- **DATA EXTRACT**:
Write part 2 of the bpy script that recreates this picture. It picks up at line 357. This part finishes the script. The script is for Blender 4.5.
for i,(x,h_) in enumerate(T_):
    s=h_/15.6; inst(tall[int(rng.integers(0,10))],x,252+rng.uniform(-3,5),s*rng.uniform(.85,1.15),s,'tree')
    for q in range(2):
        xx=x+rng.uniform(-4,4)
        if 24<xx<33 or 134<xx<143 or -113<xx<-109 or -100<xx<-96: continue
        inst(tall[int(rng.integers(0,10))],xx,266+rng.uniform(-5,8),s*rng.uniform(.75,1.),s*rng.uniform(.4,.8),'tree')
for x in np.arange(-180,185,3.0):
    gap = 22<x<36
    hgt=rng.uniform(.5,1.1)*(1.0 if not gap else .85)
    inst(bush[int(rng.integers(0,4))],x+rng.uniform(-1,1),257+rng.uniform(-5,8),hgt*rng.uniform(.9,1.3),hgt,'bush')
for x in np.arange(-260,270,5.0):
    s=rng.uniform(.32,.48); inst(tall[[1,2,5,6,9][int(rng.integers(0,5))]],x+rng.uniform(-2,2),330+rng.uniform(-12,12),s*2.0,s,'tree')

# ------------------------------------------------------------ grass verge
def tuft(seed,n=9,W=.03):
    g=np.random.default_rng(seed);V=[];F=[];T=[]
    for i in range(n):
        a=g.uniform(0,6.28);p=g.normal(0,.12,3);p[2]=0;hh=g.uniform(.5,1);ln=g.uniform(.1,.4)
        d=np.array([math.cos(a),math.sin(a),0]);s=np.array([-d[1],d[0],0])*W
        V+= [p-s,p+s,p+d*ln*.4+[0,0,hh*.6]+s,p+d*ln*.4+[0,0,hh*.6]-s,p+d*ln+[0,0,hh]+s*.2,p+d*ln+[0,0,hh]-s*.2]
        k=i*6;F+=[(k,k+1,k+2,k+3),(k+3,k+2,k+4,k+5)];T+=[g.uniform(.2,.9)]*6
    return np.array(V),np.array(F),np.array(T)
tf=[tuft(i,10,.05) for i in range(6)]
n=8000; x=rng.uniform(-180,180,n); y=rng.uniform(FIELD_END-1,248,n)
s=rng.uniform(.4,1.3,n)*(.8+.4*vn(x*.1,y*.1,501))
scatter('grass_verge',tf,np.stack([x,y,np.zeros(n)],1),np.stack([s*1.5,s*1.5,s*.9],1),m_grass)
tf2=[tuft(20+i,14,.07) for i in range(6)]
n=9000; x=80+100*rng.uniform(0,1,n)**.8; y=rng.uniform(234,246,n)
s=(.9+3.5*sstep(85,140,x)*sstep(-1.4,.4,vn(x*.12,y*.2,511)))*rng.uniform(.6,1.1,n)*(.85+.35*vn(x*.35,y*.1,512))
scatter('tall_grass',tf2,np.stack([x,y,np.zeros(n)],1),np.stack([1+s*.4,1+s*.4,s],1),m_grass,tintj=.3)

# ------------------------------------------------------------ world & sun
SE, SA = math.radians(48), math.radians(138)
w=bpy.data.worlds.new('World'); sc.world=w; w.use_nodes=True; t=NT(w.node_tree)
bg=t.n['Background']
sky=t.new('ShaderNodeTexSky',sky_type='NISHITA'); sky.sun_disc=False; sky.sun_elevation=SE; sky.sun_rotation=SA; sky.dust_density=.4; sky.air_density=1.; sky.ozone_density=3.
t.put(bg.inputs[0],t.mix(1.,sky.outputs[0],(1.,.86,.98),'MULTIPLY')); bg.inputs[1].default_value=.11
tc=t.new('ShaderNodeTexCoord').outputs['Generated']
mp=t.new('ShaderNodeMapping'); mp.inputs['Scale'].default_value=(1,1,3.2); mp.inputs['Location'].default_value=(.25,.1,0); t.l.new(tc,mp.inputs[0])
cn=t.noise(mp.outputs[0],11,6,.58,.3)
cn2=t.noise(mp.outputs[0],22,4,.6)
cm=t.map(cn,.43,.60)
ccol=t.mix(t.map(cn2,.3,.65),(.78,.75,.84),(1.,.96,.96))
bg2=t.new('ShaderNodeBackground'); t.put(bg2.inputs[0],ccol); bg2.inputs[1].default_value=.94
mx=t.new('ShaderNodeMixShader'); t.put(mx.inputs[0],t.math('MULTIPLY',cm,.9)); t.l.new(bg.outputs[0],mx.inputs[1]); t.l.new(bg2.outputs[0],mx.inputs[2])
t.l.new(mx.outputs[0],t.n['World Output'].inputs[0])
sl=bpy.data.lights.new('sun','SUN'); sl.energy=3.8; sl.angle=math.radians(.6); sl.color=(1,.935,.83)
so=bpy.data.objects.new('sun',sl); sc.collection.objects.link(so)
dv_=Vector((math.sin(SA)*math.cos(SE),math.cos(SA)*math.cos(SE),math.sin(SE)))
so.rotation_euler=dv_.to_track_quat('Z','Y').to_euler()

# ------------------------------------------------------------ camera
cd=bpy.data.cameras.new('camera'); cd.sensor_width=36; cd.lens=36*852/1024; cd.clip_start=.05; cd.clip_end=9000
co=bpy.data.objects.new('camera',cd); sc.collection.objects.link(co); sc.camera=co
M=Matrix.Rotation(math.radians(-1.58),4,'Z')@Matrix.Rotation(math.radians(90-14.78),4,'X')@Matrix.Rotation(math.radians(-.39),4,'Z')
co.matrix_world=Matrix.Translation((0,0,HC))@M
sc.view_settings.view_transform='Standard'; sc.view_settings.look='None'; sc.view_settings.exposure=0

- **WHAT IS NEEDED**: Set every line of the listing down word for word.

- **REPLY TO THE TASK**:
Write part 2 of the bpy script that recreates this picture. It picks up at line 357. This part finishes the script. The script is for Blender 4.5.
for i,(x,h_) in enumerate(T_):
    s=h_/15.6; inst(tall[int(rng.integers(0,10))],x,252+rng.uniform(-3,5),s*rng.uniform(.85,1.15),s,'tree')
    for q in range(2):
        xx=x+rng.uniform(-4,4)
        if 24<xx<33 or 134<xx<143 or -113<xx<-109 or -100<xx<-96: continue
        inst(tall[int(rng.integers(0,10))],xx,266+rng.uniform(-5,8),s*rng.uniform(.75,1.),s*rng.uniform(.4,.8),'tree')
for x in np.arange(-180,185,3.0):
    gap = 22<x<36
    hgt=rng.uniform(.5,1.1)*(1.0 if not gap else .85)
    inst(bush[int(rng.integers(0,4))],x+rng.uniform(-1,1),257+rng.uniform(-5,8),hgt*rng.uniform(.9,1.3),hgt,'bush')
for x in np.arange(-260,270,5.0):
    s=rng.uniform(.32,.48); inst(tall[[1,2,5,6,9][int(rng.integers(0,5))]],x+rng.uniform(-2,2),330+rng.uniform(-12,12),s*2.0,s,'tree')

# ------------------------------------------------------------ grass verge
def tuft(seed,n=9,W=.03):
    g=np.random.default_rng(seed);V=[];F=[];T=[]
    for i in range(n):
        a=g.uniform(0,6.28);p=g.normal(0,.12,3);p[2]=0;hh=g.uniform(.5,1);ln=g.uniform(.1,.4)
        d=np.array([math.cos(a),math.sin(a),0]);s=np.array([-d[1],d[0],0])*W
        V+= [p-s,p+s,p+d*ln*.4+[0,0,hh*.6]+s,p+d*ln*.4+[0,0,hh*.6]-s,p+d*ln+[0,0,hh]+s*.2,p+d*ln+[0,0,hh]-s*.2]
        k=i*6;F+=[(k,k+1,k+2,k+3),(k+3,k+2,k+4,k+5)];T+=[g.uniform(.2,.9)]*6
    return np.array(V),np.array(F),np.array(T)
tf=[tuft(i,10,.05) for i in range(6)]
n=8000; x=rng.uniform(-180,180,n); y=rng.uniform(FIELD_END-1,248,n)
s=rng.uniform(.4,1.3,n)*(.8+.4*vn(x*.1,y*.1,501))
scatter('grass_verge',tf,np.stack([x,y,np.zeros(n)],1),np.stack([s*1.5,s*1.5,s*.9],1),m_grass)
tf2=[tuft(20+i,14,.07) for i in range(6)]
n=9000; x=80+100*rng.uniform(0,1,n)**.8; y=rng.uniform(234,246,n)
s=(.9+3.5*sstep(85,140,x)*sstep(-1.4,.4,vn(x*.12,y*.2,511)))*rng.uniform(.6,1.1,n)*(.85+.35*vn(x*.35,y*.1,512))
scatter('tall_grass',tf2,np.stack([x,y,np.zeros(n)],1),np.stack([1+s*.4,1+s*.4,s],1),m_grass,tintj=.3)

# ------------------------------------------------------------ world & sun
SE, SA = math.radians(48), math.radians(138)
w=bpy.data.worlds.new('World'); sc.world=w; w.use_nodes=True; t=NT(w.node_tree)
bg=t.n['Background']
sky=t.new('ShaderNodeTexSky',sky_type='NISHITA'); sky.sun_disc=False; sky.sun_elevation=SE; sky.sun_rotation=SA; sky.dust_density=.4; sky.air_density=1.; sky.ozone_density=3.
t.put(bg.inputs[0],t.mix(1.,sky.outputs[0],(1.,.86,.98),'MULTIPLY')); bg.inputs[1].default_value=.11
tc=t.new('ShaderNodeTexCoord').outputs['Generated']
mp=t.new('ShaderNodeMapping'); mp.inputs['Scale'].default_value=(1,1,3.2); mp.inputs['Location'].default_value=(.25,.1,0); t.l.new(tc,mp.inputs[0])
cn=t.noise(mp.outputs[0],11,6,.58,.3)
cn2=t.noise(mp.outputs[0],22,4,.6)
cm=t.map(cn,.43,.60)
ccol=t.mix(t.map(cn2,.3,.65),(.78,.75,.84),(1.,.96,.96))
bg2=t.new('ShaderNodeBackground'); t.put(bg2.inputs[0],ccol); bg2.inputs[1].default_value=.94
mx=t.new('ShaderNodeMixShader'); t.put(mx.inputs[0],t.math('MULTIPLY',cm,.9)); t.l.new(bg.outputs[0],mx.inputs[1]); t.l.new(bg2.outputs[0],mx.inputs[2])
t.l.new(mx.outputs[0],t.n['World Output'].inputs[0])
sl=bpy.data.lights.new('sun','SUN'); sl.energy=3.8; sl.angle=math.radians(.6); sl.color=(1,.935,.83)
so=bpy.data.objects.new('sun',sl); sc.collection.objects.link(so)
dv_=Vector((math.sin(SA)*math.cos(SE),math.cos(SA)*math.cos(SE),math.sin(SE)))
so.rotation_euler=dv_.to_track_quat('Z','Y').to_euler()

# ------------------------------------------------------------ camera
cd=bpy.data.cameras.new('camera'); cd.sensor_width=36; cd.lens=36*852/1024; cd.clip_start=.05; cd.clip_end=9000
co=bpy.data.objects.new('camera',cd); sc.collection.objects.link(co); sc.camera=co
M=Matrix.Rotation(math.radians(-1.58),4,'Z')@Matrix.Rotation(math.radians(90-14.78),4,'X')@Matrix.Rotation(math.radians(-.39),4,'Z')
co.matrix_world=Matrix.Translation((0,0,HC))@M
sc.view_settings.view_transform='Standard'; sc.view_settings.look='None'; sc.view_settings.exposure=0